The defect has resulted in problems including a procedural delay, difficulty removing device fragments and bleeding, the FDA said, and some devices fail to disengage and stop immediately. There have been no reports of death.
The FDA entered five Class I recall entries in its recall database in relation to the defect. Two of the entries cover Integra recalls of 170,510 units of its disposable cranial perforator and 1,840 units of a craniotomy kit that contains the affected device. The other three entries cover Medline Industries’ recalls of craniotomy kits that contain the cranial perforator.
Integra received Form 483s last year after the FDA deemed devices including cranial perforators to be noncompliant with quality system regulations. Later in 2024, the FDA sent a warning letter in relation to problems described in the Form 483s.
The company designed a compliance plan to address its quality problems.
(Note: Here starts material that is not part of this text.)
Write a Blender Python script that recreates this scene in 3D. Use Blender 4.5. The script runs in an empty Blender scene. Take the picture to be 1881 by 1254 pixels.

Lea Knight, CFO at Integra, said on an earnings call in February that the company had identified $27 million in ship holds related to the compliance plan.
Integra identified additional ship holds for certain products at its Codman and tissue businesses late in the first quarter, CEO Mojdeh Poul said on an earnings call in May. The discoveries raised the full-year ship hold forecast to between $55 million and $70 million. Poul said Integra was on track to finish implementing actions outlined in the warning letter by the end of the year.